Another friend has a garden in which she had sown some Tall Celosia under-planted beneath the spring and summer blooming flowers. As those early blooms matured and then deteriorated and subsequently cleared away, the upright stems and pretty blooms of the Celosia stood straight and tall in their proud array of pink and fuchsia glory.

“Remember also your Creator in the days of your youth” (Ecclesiastes 12:1, NASB).

This is like planting those seeds that will bloom at the time when all else is lost. As surely as summer follows spring, and fall follows summer, your works and activities will slow down; and in some cases stop altogether.

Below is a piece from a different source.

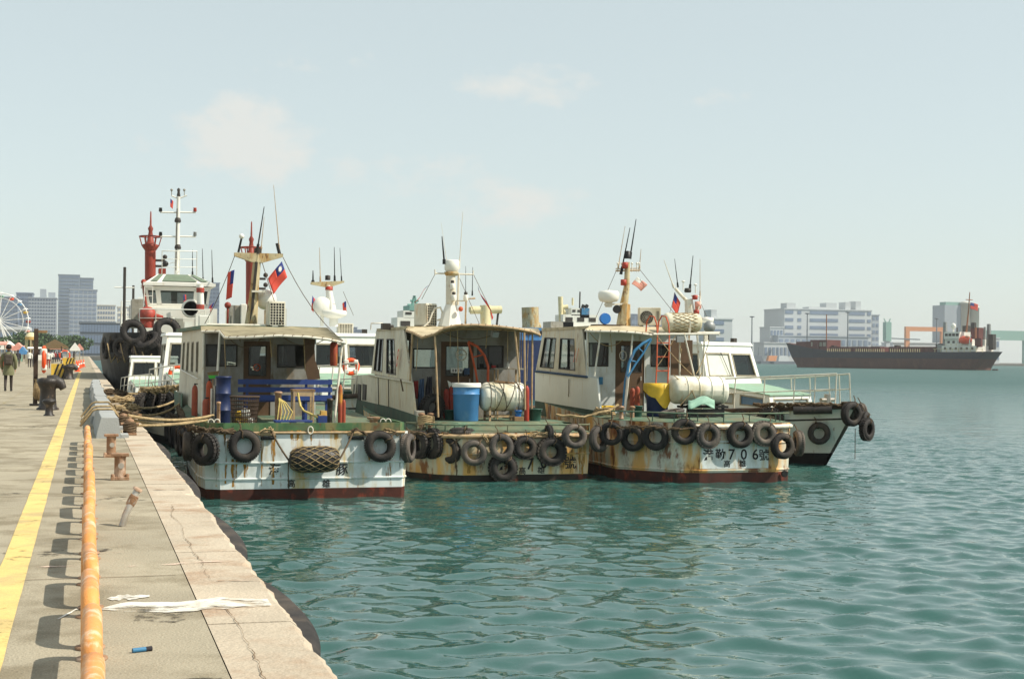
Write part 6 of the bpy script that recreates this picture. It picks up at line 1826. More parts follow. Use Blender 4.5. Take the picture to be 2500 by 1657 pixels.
garland('rope_lashing', 'heavy rope and log fender along the bow of the white cabin boat', [G4(1.5, 3.9, 1.75), G4(1.15, 5.0, 1.78), G4(.8, 5.7, 1.8), G4(.3, 6.35, 1.82), G4(-.4, 6.3, 1.8)], .035, M['rope_dark'], seed=21, jit=.06, strands=4)
lf = MB(); lf.cyl(G4(1.2, 5.1, 1.62), G4(.62, 6.05, 1.66), .12, n=12); tag(lf.build('log_fender', M['ironblack']), 'dark log fender on the bow of the white cabin boat', 'fender')
k = MB(); p = G4(-.2, 6.3, 1.1); k.tube([p, p + Vector((0, 0, -.9))], .012, 5); tag(k.build('rope_end', M['rope_dark']), 'thin rope end dangling over the water at the bow of the white cabin boat', 'rope')

# --- row behind, bows to the camera
pB, HBb = pilot_boat('white cabin boat behind the gap between net-bag boat and middle boat', (8.45, 50.2, 0), rad(180), 1.06, curtain=False)
ymb = 50.6
def TB(u, v): return at(u, v, ymb)
k = MB(); k.tube([TB(812, 790), TB(805, 740), TB(802, 718)], [.17, .12, .1], 8); mB = k.build('mast', M['white'], pB)
k = MB(); k.extr([p + Vector((0, -.08, 0)) for p in [TB(762, 711), TB(762, 716), TB(795, 722), TB(810, 721), TB(838, 712), TB(838, 708)]], (0, .16, 0)); k.build('crossarm', M['mast_rust'], mB)
for v, in ((725,), (764,)):
    k = MB(); k.lathe([(.13, 0), (.13, .12), (.001, .14)], TB(804 + (v - 725) * .12, v + 4), 12); k.build('red_band', M['red'], mB)
k = MB(); k.lathe([(.09, 0), (.09, .15), (.001, .17)], TB(801, 706), 10); k.build('mast_lamp', M['frame_dark'], mB)
for a, b_, r_, m in (((784, 709), (782, 631), .016, 'pipe_rust'), ((817, 707), (816, 630), .02, 'black'), ((833, 708), (829, 632), .014, 'black'), ((767, 710), (767, 684), .03, 'black')):
    whip(pB, TB(*a), TB(*b_), r_, m)
c = TB(815, 787)
k = MB(); k.lathe([(.2, -.1), (.42, -.02), (.44, .08), (.4, .16), (.001, .18)], c, 24); k.cyl(c, Vector((c.x, c.y, 3.9)), .15, n=10); k.build('radome', M['white'], mB)
c = TB(788, 766)
k = MB(); k.lathe([(.001, -.1), (.3, -.12), (.32, 0), (.26, .18), (.001, .2)], c, 22, 'y'); k.cyl(c + Vector((0, 0, -.3)), Vector((c.x, c.y, 3.9)), .06, n=8); k.build('searchlight', M['white'], mB)
x0, z0, x1, z1 = rect(826, 790, 846, 820, 51.0)
ac_unit('air conditioner behind the radome on the white cabin boat in the gap', x0, 3.86, x1 + .25, z1, 51.0, .4, fan=False)
flag('small red and blue flag left of the T-shaped white mast', TB(763, 722), Vector((-.03, 0, -.5)), Vector((.1, .1, -.1)), furl=.3, sun=False)
flag('small red and white flag right of the T-shaped white mast', TB(845, 735), Vector((.02, 0, -.42)), Vector((-.12, .1, -.06)), furl=.3, sun=False)
hose('rigging_line', 'halyard slanting right from the T-shaped white mast', 'rigging', [TB(838, 712), TB(863, 770)], .008, M['rope_dark'])
ring = MB()
def life_ring(label, c, R=.3, m='orange', axis='y', name='life_ring', cat='life ring'):
    t = thing(name, label, cat, tuple(Vector(c) - Vector((0, 0, R))), group='orange life rings')
    b = MB(); prof = [(R + .07 * math.cos(a), .055 * math.sin(a)) for a in [2 * math.pi * i / 10 for i in range(10)]]
    b.lathe(prof, (0, 0, R), 24, axis, closed=True); b.build('ring', M[m], t, local=True)
    for k_ in range(4):
        a = math.pi / 4 + k_ * math.pi / 2
        q_ = Vector((math.cos(a) * R, 0, R + math.sin(a) * R)) if axis == 'y' else Vector((0, math.cos(a) * R, R + math.sin(a) * R))
        w_ = MB(); w_.box(q_, (.15, .13, .15)); w_.build('band', M['white'], t, local=True, bevel=.03)
    return t
life_ring('orange life ring on the front of the white cabin boat in the gap', at(857, 895, 46.1), .22)

pA, HA = pilot_boat('white cabin boat close to the quay behind the net-bag boat', (3.95, 52.2, 0), rad(180), 1.05, curtain=False)
life_ring('long orange life ring hung below the window of the quayside white boat', at(433, 912, 49.6), .24)
pC, HC = pilot_boat('small white cabin boat between the quayside white boat and the tug', (2.95, 67.5, 0), rad(180), .82, curtain=False)
for i in range(5):
    tyre('knob', (1.75 + .25 * i, 46.6 + .35 * i - i * i * .12, 1.45 + .1 * math.sin(i)), rad(60 + 20 * i), f'{ORD[i]} tyre from the left heaped on the bow of the quayside white boat', .2, .2, 1.15)
garland('rope_lashing', 'mess of ropes on the bow of the quayside white boat', [(1.7, 46.8, 1.9), (2.6, 45.9, 2.0), (3.4, 45.6, 2.05), (4.2, 46.0, 2.0), (4.8, 47.0, 1.95)], .04, M['rope'], seed=31, jit=.12, strands=7)
k = MB(); k.cyl((5.35, 46.5, 1.5), (5.25, 46.5, 2.6), .1, n=10); tag(k.build('rust_post', M['cable_red']), 'rusty red post at the bow of the quayside white boat', 'post')

# ================================================================== THINGS ON THE QUAY
# --- low orange hoop rails in a row
def hoop_mesh(L=.90, h=.25, r=.046, rc=.11):
    pts = [(0, -L / 2, 0)]
    for i in range(6):
        a = math.pi / 2 * i / 5
        pts.append((0, -L / 2 + rc - rc * math.cos(a), h - rc + rc * math.sin(a)))
    for i in range(6):
        a = math.pi / 2 * (1 - i / 5)
        pts.append((0, L / 2 - rc + rc * math.cos(a), h - rc + rc * math.sin(a)))
    pts.append((0, L / 2, 0))
    return MB().tube(pts, r, 14)
hp = hoop_mesh().build('hoop_rail', M['hoop'])
for sy in (-1, 1):
    k = MB(); k.lathe([(.075, 0), (.075, .012), (.05, .014)], (0, sy * .45, 0), 14); k.build('foot_flange', M['rustysteel'], hp, local=True)
rr = random.Random(4)
NH = 19
for i in range(NH):
    y = 24.45 - i * 1.175
    tilt = rr.uniform(-.03, .03); dx = .04 + rr.uniform(-.008, .008)
    rz = rr.uniform(-.015, .015)
    nm = f'{ORD[i]} orange pipe hoop rail counted from the grey concrete barriers towards the front'
    if i == 0: nm = 'orange pipe hoop rail right at the end of the grey concrete barriers'
    o = hp if i == 0 else copy_thing(hp, (0, 0, 0))
    o.location = (dx, y, QZ); o.rotation_euler = (rr.uniform(-.01, .01), tilt, rz)
    tag(o, nm, 'rail', 'orange hoop rails in a row')
# --- grey concrete barriers
def barrier_mesh(L):
    b = MB()
    prof = [(-.22, 0), (.20, 0), (.20, .05), (.155, .36), (-.135, .36), (-.20, .12)]
    n = 5
    rows = [[(x + mnoise.noise((x * 7, j * 3.1, z * 5)) * .004, -L / 2 + L * j / n, z) for (x, z) in prof + prof[:1]] for j in range(n + 1)]
    b.grid(rows, sm=False)
    b.add(rows[0][:-1], [tuple(range(len(prof)))]); b.add(rows[-1][:-1], [tuple(range(len(prof)))[::-1]])
    return b
bar0 = barrier_mesh(2.62).build('concrete_barrier', M['barrier'], bevel=.015)
k = MB(); k.box((.27, -1.0, .03), (.13, .6, .06)); k.build('foot_block', M['barrier'], bar0, local=True)
k = MB(); k.tube([(.0, -.35, .365), (.14, -.36, .362), (.17, -.36, .2)], .02, 5); k.tube([(.0, -.35, .365), (-.13, -.34, .36), (-.19, -.33, .14)], .02, 5)
for i in range(14):
    y = 27.35 + i * 2.7
    o = bar0 if i == 0 else copy_thing(bar0, (0, 0, 0))
    o.location = (.36 + rr.uniform(-.035, .035), y, QZ + (0 if i != 1 else 0)); o.rotation_euler = (0, 0, rr.uniform(-.012, .012))
    tag(o, 'nearest grey concrete barrier, its end facing the camera behind the hoop rails' if i == 0 else f'{ORD[i]} grey concrete barrier from the front, in the line along the quay edge', 'barrier', 'concrete barriers along the quay edge')
for i, (y, sag) in enumerate(((29.4, 0), (31.0, 0), (33.6, 0))):
    k = MB(); k.tube([(-.1, y, QZ + .05), (.14, y, QZ + .36), (.22, y, QZ + .385), (.5, y + .03, QZ + .385), (.58, y + .05, QZ + .3), (.75, y + .3, QZ + .03), (1.1, y + .7, QZ + .03)], .022, 6)
    tag(k.build('rope_over_barrier', M['rope']), f'{ORD[i]} rope from the front slung over the grey concrete barriers', 'rope', 'ropes over the barriers')
# --- rusty pedestals and bent pipe
def pedestal(label, x, y, h, w):
    t = thing('steel_pedestal', label, 'mooring post', (x, y, QZ), group='rusty pedestals on the quay')
    k = MB(); k.box((0, 0, .02), (w * 1.05, w * .8, .04)); k.build('base_plate', M['rustysteel'], t, local=True, bevel=.006)
    k = MB(); k.lathe([(w * .36, .04), (w * .33, .08), (w * .33, h - .05), (w * .36, h - .03)], n=16); k.build('column', M['rustysteel'], t, local=True)
    k = MB(); k.box((0, 0, h - .012), (w * 1.0, w * .75, .035)); k.build('top_plate', M['rustysteel'], t, local=True, bevel=.006)
    for s_ in (-1, 1):
        k = MB(); k.lathe([(.022, 0), (.022, .03), (.012, .035)], (s_ * w * .42, -w * .25, .04), 8); k.build('anchor_bolt', M['rustysteel'], t, local=True)
    k = MB(); k.lathe([(.035, 0), (.035, .04), (.001, .05)], (w * .05, -w * .36, h * .55), 12, 'y'); k.build('side_stud', M['galv'], t, local=True)
pedestal('rusty steel pedestal with a square top, nearer of two beside the hoop rails', .40, 17.5, .31, .2)
pedestal('rusty steel pedestal just in front of the first concrete barrier', .36, 21.3, .33, .2)
bp = thing('bent_pipe', 'bent silver pipe stub sticking out of the quay beside the hoop rails', 'pipe', (.315, 12.8, QZ))
k = MB(); k.tube([(0, 0, 0), (.03, .01, .1), (.075, .03, .2), (.13, .05, .31)], .03, 12); k.build('tube', M['galv'], bp, local=True)
k = MB(); k.lathe([(.036, -.05), (.04, -.03), (.04, .03), (.036, .05)], (0, 0, 0), 14); ring_ = k.build('coupling', M['rustysteel'], bp, local=True); ring_.location = (.085, .033, .22); ring_.rotation_euler = (0.1, .47, 0)
k = MB(); k.lathe([(.042, 0), (.042, .02), (.02, .024)], (0, 0, 0), 14); cap_ = k.build('end_cap', M['rustysteel'], bp, local=True); cap_.location = (.125, .05, .305); cap_.rotation_euler = (0.1, .47, 0)
k = MB(); k.lathe([(.028, 0), (.03, .02), (.02, .03), (.001, .03)], (.082, -.0, .215), 12, 'y'); k.build('valve_boss', M['galv'], bp, local=True)
# cleat and rope mess beside the first barriers
for i, (x, y, s_) in enumerate(((.78, 27.0, 1.0), (.72, 29.4, .9))):
    t = thing('mooring_cleat', f'{"nearer" if i == 0 else "farther"} rusty mooring cleat with rope beside the concrete barriers', 'mooring cleat', (x, y, QZ + .004), group='cleats beside the barriers')
    k = MB(); k.box((0, 0, .02), (.24 * s_, .3 * s_, .04)); k.build('base', M['rustysteel'], t, local=True, bevel=.008)
    k = MB(); k.lathe([(.06, .04), (.045, .08), (.045, .2), (.075, .24), (.07, .28), (.02, .3)], n=12); k.build('post', M['rustysteel'], t, local=True)
    k = MB(); k.cyl((-.16, 0, .2), (.16, 0, .2), .028, n=8); k.build('horn', M['rustysteel'], t, local=True)
    k = MB()
    for j in range(5): k.tube([(math.cos(a) * .11, math.sin(a) * .1, .07 + j * .035 + .015 * math.sin(2 * a + j)) for a in [2 * math.pi * q_ / 14 for q_ in range(14)]], .02, 5, closed=True)
    k.build('rope_turns', M['rope_dark'], t, local=True)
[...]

This is when the relentless march of time will strip the fresh flower buds of your youth away. What will you have left? Will you attempt to hide the emptiness of your life with something you bought? Just as surely as your garden fades behind the newly acquired hay bale and scarecrow decorations, your fading years will be marked by what you have sown earlier…or what you have neglected to sow.

If you are blessed with years in the autumn of your life, you can always plant more, and develop new beauty in your garden as well as your soul. It won’t be the same result as the one who planned early, but God welcomes you as long as you have breath to call on his name. The adage is true; better late than never. However, you are not guaranteed that you have tomorrow.

Make all your years beautiful, as you work diligently in all the seasons of your life (Eph. 5:16). Remember, a garden full of fall flowers and vegetables was planted early.